*DIRECTIVE*.
Quote the data exactly, first line to the line containing "blackm, t, 60)", with no pictures.

····················

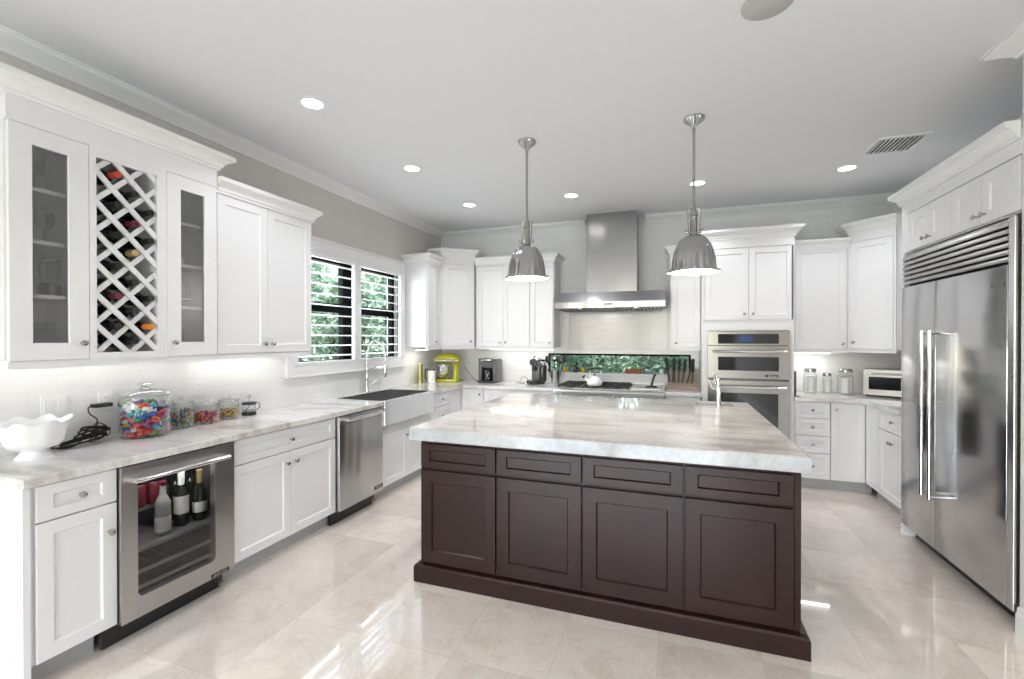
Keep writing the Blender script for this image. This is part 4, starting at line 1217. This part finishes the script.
# small glass jug with a black band next to the candy jars
t = thing('coffee_press', 'small glass and black coffee press right of the candy jars', 'coffee press', (.10, 2.594, CT), 0)
bm = bm_new(); lathe(bm, [(.046, .012), (.046, .088), (.048, .094)], (0, 0, 0), 'z', 28, cap=False); obj('glass_body', bm, jarglass, t, 50)
bm = bm_new(); lathe(bm, [(.048, 0), (.048, .022), (.040, .024), (0, .024)], (0, 0, 0), 'z', 28); obj('base', bm, blackm, t, 40)
bm = bm_new(); lathe(bm, [(.049, .078), (.049, .094), (.045, .097), (0, .100)], (0, 0, 0), 'z', 28); obj('lid', bm, blackm, t, 40)
bm = bm_new(); tube(bm, [(0, 0, .098), (0, 0, .128)], .0025, 8); lathe(bm, [(0, .126), (.010, .130), (.013, .140), (.010, .150), (0, .153)], (0, 0, 0), 'z', 16); obj('plunger', bm, nickel, t, 40)
bm = bm_new(); tube(bm, spline([(0, .047, .085), (.01, .078, .080), (.01, .082, .045), (0, .047, .018)], 6), .005, 8); obj('handle', bm, nickel, t, 60)
bm = bm_new(); tube(bm, [(-.02, -.02, .03), (.015, .02, .09)], .003, 6); lathe(bm, [(.042, .03), (.042, .036), (0, .036)], (0, 0, 0), 'z', 24); obj('filter', bm, nickel, t, 40)

# ------------------------------------------------------------------ things on the back counter
t = thing('cookbook', 'slim lime green cookbook standing upright near the mixer', 'book', (.10, 5.05, CT), math.radians(20))
bm = bm_new(); box(bm, 0, .020, 0, .16, 0, .26, .002); obj('cover', bm, lime, t)
bm = bm_new(); box(bm, .003, .017, .004, .162, .004, .262); obj('pages', bm, labelm, t)
t = thing('white_canister', 'white canister with a black handle left of the lime mixer', 'canister', (.178, 5.225, CT), 0)
bm = bm_new(); lathe(bm, [(.050, 0), (.052, .006), (.052, .165), (.048, .175), (.030, .185), (0, .187)], (0, 0, 0), 'z', 28); obj('canister_body', bm, porcelain, t, 40)
bm = bm_new(); tube(bm, spline([(-.045, -.03, .18), (-.062, -.04, .175), (-.066, -.045, .10), (-.055, -.04, .04)], 6), .009, 8)
lathe(bm, [(.054, .168), (.054, .182), (0, .186)], (0, 0, 0), 'z', 28); obj('handle', bm, blackm, t, 60)

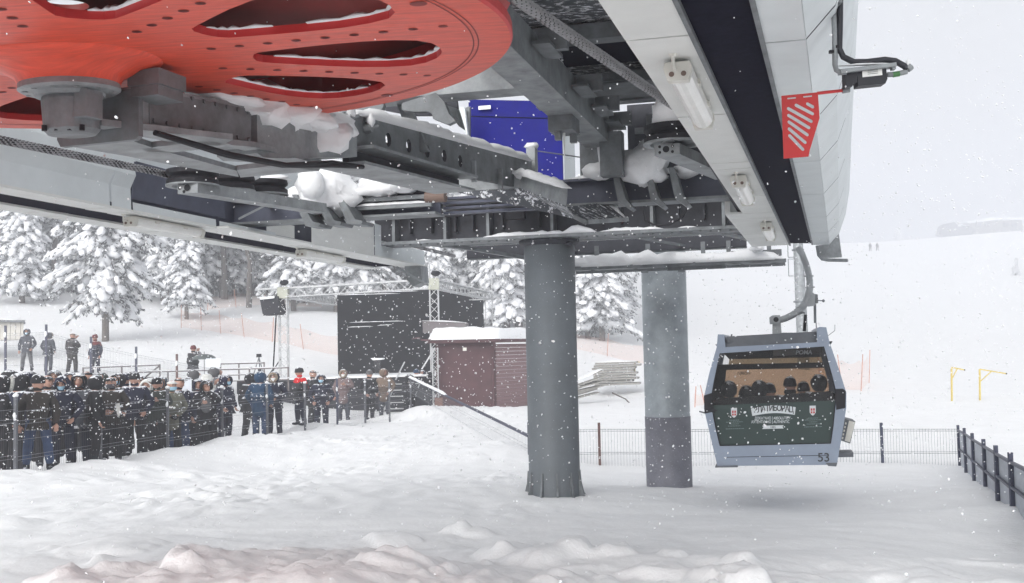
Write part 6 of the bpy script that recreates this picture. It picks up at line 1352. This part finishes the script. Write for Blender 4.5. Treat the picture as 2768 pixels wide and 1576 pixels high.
for (q, d, lb) in ((((557, 969), (596, 969), (596, 992), (557, 992)), 40.8, 'white paper sheet held up beside the umbrella'), (((491, 1026), (518, 1025), (518, 1060), (513, 1066), (491, 1058)), 27.5, 'white paper sheet with a bent corner held in the crowd')):
    t = thing('paper_sheet', lb, 'paper sheet', PD(*q[0], d)); MB().prism([PD(x, y, d) for x, y in q], V((.0, .006, 0))).build('sheet', mat('paper', (.70, .74, .80), .8, var=.03), t)
sf_ = thing('scarf', 'pale striped scarf hanging from the hands of the person in the black cap', 'scarf', PD(320, 1120, 21.4)); w = MB()
P_ = [PD(312, 1092, 21.3), PD(322, 1090, 21.3), PD(324, 1108, 21.3), PD(323, 1122, 21.3), PD(320, 1128, 21.3), PD(316, 1118, 21.3)]; w.prism(P_, V((0, .03, 0))); w.build('cloth', CL['white'], sf_)
# ------------------------------------------------------------------ falling snow
FLK = mat('snowflake', (.92, .93, .95), .8, var=.01); rf_ = random.Random(77); w = MB()
A5 = [2*math.pi*i/5 for i in range(5)]; F5 = [[0, 1+i, 1+(i+1) % 5] for i in range(5)]+[[1+i, 6+i, 6+(i+1) % 5, 1+(i+1) % 5] for i in range(5)]+[[11, 6+(i+1) % 5, 6+i] for i in range(5)]
def flake(c, s):
    a = V((rf_.gauss(0, 1), rf_.gauss(0, 1), rf_.gauss(0, 1))).normalized(); b_, d = frame(a); e = [a*s*rf_.uniform(.6, 1.5), b_*s*rf_.uniform(.5, 1.1), d*s*rf_.uniform(.4, .9)]
    w.add([c+e[2]]+[c+(e[0]*math.cos(q)+e[1]*math.sin(q))*.82*rf_.uniform(.8, 1.15)+e[2]*.55 for q in A5]+[c+(e[0]*math.cos(q+.6)+e[1]*math.sin(q+.6))*.82*rf_.uniform(.8, 1.15)-e[2]*.55 for q in A5]+[c-e[2]], F5, 0, True)
n = 0
while n < 21000:
    p = V((rf_.uniform(-9, 9), rf_.uniform(1.8, 22), rf_.uniform(.1, 6.2)))
    if p.y < 4 and abs(p.x) > 4: continue
    flake(p, (.0034+.0065*rf_.random()**2+.0004*p.y*rf_.random())*min(1, .25+.75*p.y/8)); n += 1
for i in range(26): y = rf_.uniform(1.2, 2.6); flake(V((rf_.uniform(-.4, .4)*y, y, CZ+rf_.uniform(-.24, .3)*y)), rf_.uniform(.0012, .003))
tag(w.build('falling_snow', FLK, loc=(0, 0, 0)), kind='stuff')
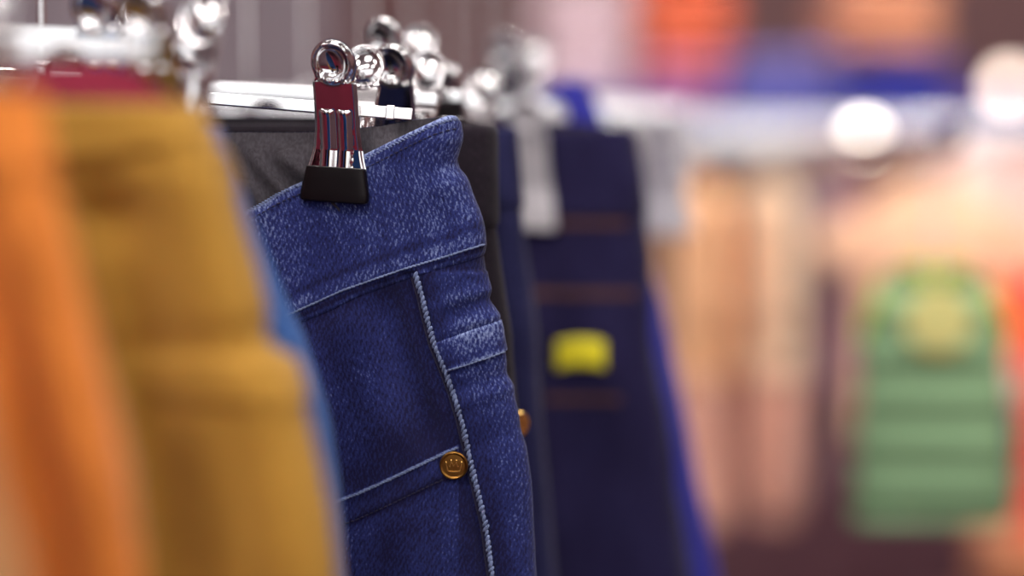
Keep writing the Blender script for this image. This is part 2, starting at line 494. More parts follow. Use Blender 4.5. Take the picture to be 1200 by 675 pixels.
def make_clip(hanger, pos, yaw, roll=0.0, k=0.0003, jaw=None, spread=1.0, lean=0.0, gap=10, leaf=None):
    mtx = Matrix.Translation(pos) @ Matrix.Rotation(roll, 4, 'Y') @ Matrix.Rotation(-yaw, 4, 'Z') @ Matrix.Rotation(lean, 4, 'X')
    first = None
    for sgn in (-1, 1):
        v, f = leaf_mesh(k, sgn, gap)
        v = [Vector((p.x, p.y * spread, p.z)) for p in v]
        o = MB().add([mtx @ p for p in v], f).build('clip_leaf', leaf or M['chrome'], hanger)
        v, f = jaw_mesh(k, sgn, gap)
        MB().add([mtx @ p for p in v], f).build('rubber_jaw', jaw or M['rubber'], o)
        if sgn == -1:
            # coil spring round the pivot between the leaves
            pts = []
            for i in range(90):
                a = 2 * PI * i / 14; pts.append(mtx @ Vector((lerp(-17, 17, i / 89) * k, math.cos(a) * 6.5 * k, (97 + math.sin(a) * 6.5) * k)))
            MB().tube(pts, 1.3 * k, 8).build('spring', M['chrome'], o)
    return mtx

RAIL_D = Vector((math.sin(math.radians(14)), math.cos(math.radians(14)), 0))
RAIL_P = Vector((-0.189, 0.85, 1.075))
def rail_at(Y): return RAIL_P + RAIL_D * ((Y - RAIL_P.y) / RAIL_D.y)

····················

*TASK SOLUTION*.
Keep writing the Blender script for this image. This is part 4, starting at line 1217. This part finishes the script.
# small glass jug with a black band next to the candy jars
t = thing('coffee_press', 'small glass and black coffee press right of the candy jars', 'coffee press', (.10, 2.594, CT), 0)
bm = bm_new(); lathe(bm, [(.046, .012), (.046, .088), (.048, .094)], (0, 0, 0), 'z', 28, cap=False); obj('glass_body', bm, jarglass, t, 50)
bm = bm_new(); lathe(bm, [(.048, 0), (.048, .022), (.040, .024), (0, .024)], (0, 0, 0), 'z', 28); obj('base', bm, blackm, t, 40)
bm = bm_new(); lathe(bm, [(.049, .078), (.049, .094), (.045, .097), (0, .100)], (0, 0, 0), 'z', 28); obj('lid', bm, blackm, t, 40)
bm = bm_new(); tube(bm, [(0, 0, .098), (0, 0, .128)], .0025, 8); lathe(bm, [(0, .126), (.010, .130), (.013, .140), (.010, .150), (0, .153)], (0, 0, 0), 'z', 16); obj('plunger', bm, nickel, t, 40)
bm = bm_new(); tube(bm, spline([(0, .047, .085), (.01, .078, .080), (.01, .082, .045), (0, .047, .018)], 6), .005, 8); obj('handle', bm, nickel, t, 60)
bm = bm_new(); tube(bm, [(-.02, -.02, .03), (.015, .02, .09)], .003, 6); lathe(bm, [(.042, .03), (.042, .036), (0, .036)], (0, 0, 0), 'z', 24); obj('filter', bm, nickel, t, 40)

# ------------------------------------------------------------------ things on the back counter
t = thing('cookbook', 'slim lime green cookbook standing upright near the mixer', 'book', (.10, 5.05, CT), math.radians(20))
bm = bm_new(); box(bm, 0, .020, 0, .16, 0, .26, .002); obj('cover', bm, lime, t)
bm = bm_new(); box(bm, .003, .017, .004, .162, .004, .262); obj('pages', bm, labelm, t)
t = thing('white_canister', 'white canister with a black handle left of the lime mixer', 'canister', (.178, 5.225, CT), 0)
bm = bm_new(); lathe(bm, [(.050, 0), (.052, .006), (.052, .165), (.048, .175), (.030, .185), (0, .187)], (0, 0, 0), 'z', 28); obj('canister_body', bm, porcelain, t, 40)
bm = bm_new(); tube(bm, spline([(-.045, -.03, .18), (-.062, -.04, .175), (-.066, -.045, .10), (-.055, -.04, .04)], 6), .009, 8)
lathe(bm, [(.054, .168), (.054, .182), (0, .186)], (0, 0, 0), 'z', 28); obj('handle', bm, blackm, t, 60)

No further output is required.